Lots of Saturnalian and also northern European pagan aspects to this season around this part of the world. It's a multicultural festival season.
- Cocktail parties, lots of them. Saturnalian, but on a civilized level. Time to look great and behave well. Get hair done and dig out that tux for the fancy ones. Gotta show up or people will forget that you exist.
- Excesses of foods and hors d'oevres. Saturnalian. Control oneself.
- Random reckless holiday drunken sex. Saturnalian. Sounds exciting, but I have not seen this yet around my neighborhood, so no worries.
- Decorated evergreen trees. Ain't they purty? Pagan German/Scandinavian. I do not think baby Jesus had one, though. We bought one for outdoors and one for indoors. Almost bought a fake one for indoors. It looked perfect, and had 1000 lights but I hate white lights. They look like a bank lobby and if you're not sensible, you might need to visit the bank for Christmas anyway.
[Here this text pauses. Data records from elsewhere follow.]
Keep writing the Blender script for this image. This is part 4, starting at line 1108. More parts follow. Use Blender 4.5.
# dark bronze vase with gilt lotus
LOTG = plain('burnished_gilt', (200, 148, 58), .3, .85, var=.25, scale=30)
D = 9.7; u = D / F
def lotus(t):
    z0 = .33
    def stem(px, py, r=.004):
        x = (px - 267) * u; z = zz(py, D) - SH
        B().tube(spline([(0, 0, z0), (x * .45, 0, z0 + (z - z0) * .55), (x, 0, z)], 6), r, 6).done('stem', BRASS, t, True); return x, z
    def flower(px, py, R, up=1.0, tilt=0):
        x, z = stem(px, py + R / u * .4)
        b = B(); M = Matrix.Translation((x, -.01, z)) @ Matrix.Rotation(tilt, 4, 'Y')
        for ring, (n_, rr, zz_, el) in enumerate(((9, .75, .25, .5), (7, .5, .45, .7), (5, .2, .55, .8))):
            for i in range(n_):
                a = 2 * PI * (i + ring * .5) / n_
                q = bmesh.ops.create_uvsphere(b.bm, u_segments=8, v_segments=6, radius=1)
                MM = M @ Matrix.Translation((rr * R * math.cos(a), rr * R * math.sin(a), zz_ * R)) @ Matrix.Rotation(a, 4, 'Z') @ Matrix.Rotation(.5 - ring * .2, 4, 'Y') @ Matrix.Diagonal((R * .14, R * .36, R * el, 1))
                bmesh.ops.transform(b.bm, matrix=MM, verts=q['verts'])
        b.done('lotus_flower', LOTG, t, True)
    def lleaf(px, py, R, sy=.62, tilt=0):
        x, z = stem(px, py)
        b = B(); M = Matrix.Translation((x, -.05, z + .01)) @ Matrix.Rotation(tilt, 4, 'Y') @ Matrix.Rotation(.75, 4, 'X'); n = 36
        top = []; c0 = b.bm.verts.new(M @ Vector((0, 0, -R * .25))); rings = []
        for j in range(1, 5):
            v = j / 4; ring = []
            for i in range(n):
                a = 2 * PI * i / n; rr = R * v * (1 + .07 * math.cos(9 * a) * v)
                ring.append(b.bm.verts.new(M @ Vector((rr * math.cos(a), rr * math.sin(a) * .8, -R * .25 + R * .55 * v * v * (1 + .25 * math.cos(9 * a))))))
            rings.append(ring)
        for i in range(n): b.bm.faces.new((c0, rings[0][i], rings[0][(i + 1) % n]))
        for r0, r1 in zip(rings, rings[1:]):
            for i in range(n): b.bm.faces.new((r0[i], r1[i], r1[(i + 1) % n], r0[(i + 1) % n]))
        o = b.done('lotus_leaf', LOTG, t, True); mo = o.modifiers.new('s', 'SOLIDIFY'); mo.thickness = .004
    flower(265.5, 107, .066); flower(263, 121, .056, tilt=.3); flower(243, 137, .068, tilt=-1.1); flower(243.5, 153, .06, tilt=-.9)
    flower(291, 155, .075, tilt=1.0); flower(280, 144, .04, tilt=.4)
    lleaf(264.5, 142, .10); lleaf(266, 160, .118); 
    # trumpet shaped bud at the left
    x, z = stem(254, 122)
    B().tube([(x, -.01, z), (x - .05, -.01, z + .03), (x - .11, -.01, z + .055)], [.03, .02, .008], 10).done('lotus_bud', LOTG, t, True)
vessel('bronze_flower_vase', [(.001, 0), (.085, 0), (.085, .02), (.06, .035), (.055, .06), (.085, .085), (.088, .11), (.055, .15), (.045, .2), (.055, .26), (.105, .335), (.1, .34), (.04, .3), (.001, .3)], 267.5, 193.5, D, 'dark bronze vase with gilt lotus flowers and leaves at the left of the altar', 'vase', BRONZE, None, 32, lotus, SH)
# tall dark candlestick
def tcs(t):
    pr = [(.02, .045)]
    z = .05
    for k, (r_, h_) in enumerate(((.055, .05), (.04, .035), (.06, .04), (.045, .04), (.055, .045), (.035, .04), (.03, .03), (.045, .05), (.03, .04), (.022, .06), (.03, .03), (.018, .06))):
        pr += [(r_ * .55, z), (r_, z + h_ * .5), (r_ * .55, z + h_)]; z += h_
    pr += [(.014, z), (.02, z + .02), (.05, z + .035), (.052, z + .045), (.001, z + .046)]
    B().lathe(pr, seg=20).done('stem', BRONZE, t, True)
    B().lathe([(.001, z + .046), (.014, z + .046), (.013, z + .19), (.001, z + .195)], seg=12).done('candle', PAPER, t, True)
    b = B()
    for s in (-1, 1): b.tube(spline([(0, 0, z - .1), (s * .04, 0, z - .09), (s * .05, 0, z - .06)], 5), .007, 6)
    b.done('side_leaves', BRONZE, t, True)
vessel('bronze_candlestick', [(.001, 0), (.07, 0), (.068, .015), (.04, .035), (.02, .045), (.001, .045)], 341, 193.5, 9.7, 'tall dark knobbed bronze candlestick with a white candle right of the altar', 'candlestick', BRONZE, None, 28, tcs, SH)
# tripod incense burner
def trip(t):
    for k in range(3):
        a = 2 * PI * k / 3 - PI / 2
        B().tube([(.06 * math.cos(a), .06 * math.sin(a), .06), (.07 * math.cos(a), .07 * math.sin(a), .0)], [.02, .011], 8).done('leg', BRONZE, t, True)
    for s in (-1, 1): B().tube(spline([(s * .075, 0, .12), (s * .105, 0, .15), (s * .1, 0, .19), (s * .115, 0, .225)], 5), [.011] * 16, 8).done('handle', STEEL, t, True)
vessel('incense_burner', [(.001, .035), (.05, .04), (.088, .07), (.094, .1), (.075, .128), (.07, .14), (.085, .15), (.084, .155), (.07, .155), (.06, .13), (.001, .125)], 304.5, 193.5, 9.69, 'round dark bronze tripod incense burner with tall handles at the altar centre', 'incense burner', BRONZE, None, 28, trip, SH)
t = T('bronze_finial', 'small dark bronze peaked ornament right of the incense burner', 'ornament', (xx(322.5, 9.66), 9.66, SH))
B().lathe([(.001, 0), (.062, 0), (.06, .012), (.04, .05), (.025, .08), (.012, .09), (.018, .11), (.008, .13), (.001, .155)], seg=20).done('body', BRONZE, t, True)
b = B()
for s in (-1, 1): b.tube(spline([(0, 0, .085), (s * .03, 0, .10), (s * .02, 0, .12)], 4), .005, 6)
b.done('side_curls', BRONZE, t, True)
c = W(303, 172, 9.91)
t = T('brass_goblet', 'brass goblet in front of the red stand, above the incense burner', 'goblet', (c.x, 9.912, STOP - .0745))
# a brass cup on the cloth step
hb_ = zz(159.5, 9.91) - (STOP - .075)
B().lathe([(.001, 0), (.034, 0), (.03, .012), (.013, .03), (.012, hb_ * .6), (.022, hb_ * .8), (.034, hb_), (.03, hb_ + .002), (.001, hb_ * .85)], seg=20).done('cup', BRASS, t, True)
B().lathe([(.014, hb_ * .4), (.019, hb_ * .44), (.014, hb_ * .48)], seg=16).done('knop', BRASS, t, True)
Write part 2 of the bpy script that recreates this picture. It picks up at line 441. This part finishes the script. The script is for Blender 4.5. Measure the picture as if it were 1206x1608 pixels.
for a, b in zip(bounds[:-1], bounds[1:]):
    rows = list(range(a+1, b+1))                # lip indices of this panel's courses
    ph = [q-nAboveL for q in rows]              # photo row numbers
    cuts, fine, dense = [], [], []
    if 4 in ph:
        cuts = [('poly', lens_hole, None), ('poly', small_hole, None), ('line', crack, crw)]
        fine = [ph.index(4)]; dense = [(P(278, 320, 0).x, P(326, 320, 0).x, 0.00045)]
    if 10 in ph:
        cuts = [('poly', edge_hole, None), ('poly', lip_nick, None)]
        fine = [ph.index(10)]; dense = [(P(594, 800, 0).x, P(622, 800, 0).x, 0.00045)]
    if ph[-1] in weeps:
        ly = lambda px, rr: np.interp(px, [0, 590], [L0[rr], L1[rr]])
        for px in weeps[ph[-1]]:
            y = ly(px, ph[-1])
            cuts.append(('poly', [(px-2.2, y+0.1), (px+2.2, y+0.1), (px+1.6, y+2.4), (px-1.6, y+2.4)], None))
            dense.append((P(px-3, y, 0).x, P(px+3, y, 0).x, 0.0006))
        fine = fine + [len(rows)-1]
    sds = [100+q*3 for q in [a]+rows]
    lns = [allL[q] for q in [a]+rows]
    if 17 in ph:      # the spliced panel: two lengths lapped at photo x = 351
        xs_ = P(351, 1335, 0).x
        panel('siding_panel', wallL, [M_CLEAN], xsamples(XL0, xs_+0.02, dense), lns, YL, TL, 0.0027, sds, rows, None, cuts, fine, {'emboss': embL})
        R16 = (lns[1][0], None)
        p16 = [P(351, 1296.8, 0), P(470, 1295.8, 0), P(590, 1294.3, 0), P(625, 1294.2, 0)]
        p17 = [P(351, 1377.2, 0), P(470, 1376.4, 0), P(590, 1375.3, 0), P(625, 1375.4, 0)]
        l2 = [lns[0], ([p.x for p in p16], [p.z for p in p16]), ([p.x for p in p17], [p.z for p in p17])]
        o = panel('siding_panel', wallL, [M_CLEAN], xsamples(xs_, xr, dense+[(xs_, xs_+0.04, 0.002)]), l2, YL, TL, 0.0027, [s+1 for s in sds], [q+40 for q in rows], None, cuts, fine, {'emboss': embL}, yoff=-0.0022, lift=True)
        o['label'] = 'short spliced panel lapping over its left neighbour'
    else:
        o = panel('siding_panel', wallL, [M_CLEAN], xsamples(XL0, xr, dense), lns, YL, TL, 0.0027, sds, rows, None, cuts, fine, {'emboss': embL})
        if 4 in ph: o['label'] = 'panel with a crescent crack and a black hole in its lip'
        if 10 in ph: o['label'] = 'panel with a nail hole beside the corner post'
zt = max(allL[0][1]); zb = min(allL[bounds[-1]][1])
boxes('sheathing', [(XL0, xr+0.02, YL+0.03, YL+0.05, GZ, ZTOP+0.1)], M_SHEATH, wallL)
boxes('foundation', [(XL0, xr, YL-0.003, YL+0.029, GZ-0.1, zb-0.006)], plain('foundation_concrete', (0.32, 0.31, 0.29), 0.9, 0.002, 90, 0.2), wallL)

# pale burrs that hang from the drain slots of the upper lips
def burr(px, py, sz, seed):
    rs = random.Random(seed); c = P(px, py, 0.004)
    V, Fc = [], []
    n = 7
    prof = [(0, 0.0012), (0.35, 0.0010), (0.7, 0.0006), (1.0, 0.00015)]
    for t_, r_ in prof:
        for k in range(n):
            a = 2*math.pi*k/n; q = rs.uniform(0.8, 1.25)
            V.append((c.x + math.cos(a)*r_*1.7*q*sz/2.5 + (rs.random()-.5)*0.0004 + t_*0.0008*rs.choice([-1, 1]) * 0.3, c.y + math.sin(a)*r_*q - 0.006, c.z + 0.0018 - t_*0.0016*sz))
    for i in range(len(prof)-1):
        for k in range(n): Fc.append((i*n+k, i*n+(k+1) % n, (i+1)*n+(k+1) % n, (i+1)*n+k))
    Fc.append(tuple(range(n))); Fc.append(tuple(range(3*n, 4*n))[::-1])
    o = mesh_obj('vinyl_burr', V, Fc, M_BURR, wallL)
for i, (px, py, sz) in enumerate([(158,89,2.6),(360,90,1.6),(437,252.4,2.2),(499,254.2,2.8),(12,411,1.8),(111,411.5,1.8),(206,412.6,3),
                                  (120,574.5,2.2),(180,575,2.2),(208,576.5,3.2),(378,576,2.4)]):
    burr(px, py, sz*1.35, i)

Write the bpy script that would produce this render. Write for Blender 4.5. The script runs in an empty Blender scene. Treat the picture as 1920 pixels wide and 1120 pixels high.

- Presents? Sort-of Saturnalian (jewels for your mistresses - they can give you Viagra), sort of European with St. Nicholas. And the wise men with their perfume and stuff. You know what She wants - A Pucci scarf and ballet tickets. We guys generally want nothing other than family happiness. Presents are the worst thing about Christmas unless they are food (we like rare stinky cheeses). We go with 1/person only to keep the tradition going. Yes I know - little kids love opening gifts. Adults don't.
- Snow and cold. Not real Christmassy - northern European. Lucky for me, I like snow and cold and the only thing I love as much around here as a powerful hurricane is a beautiful blizzard that stops life in its tracks and gives us time to not be busy.
- The Messiah. It was written for Easter, for heaven's sake.
- Christmas - it was illegal to celebrate it in New England until, like, a few years ago. You could go to jail for making a savory mince-meat pie at Christmastime. They had pie-police sniffing on the streets of Boston. I have (well, had) and old-tyme Connnecticut Congregationalist pal whose family still refused to acknowledge Christmas. As a Congregationalist by ancient family tradition, I do not think of Christmas as "holy" either but there is nothing not to like about it and the hymns and carols are as good as it gets.
- As for me, any excuse for assembling family is good. I have a big one (5 sibs), and I love them all. Not certain about vice-versa... The holiday decorations are fun, and lovely. Church on Christmas Eve always brings tears to me but whether they are holy or sentimental is hard to tell. All has little to do with whether I am a Jesus-follower or not but yeah, I feel He's worth following as best one can and I take it seriously. Not a grinch, not a scrooge. Birth (Christmas), or re-birth (Easter) - all good lives of the living Spirit.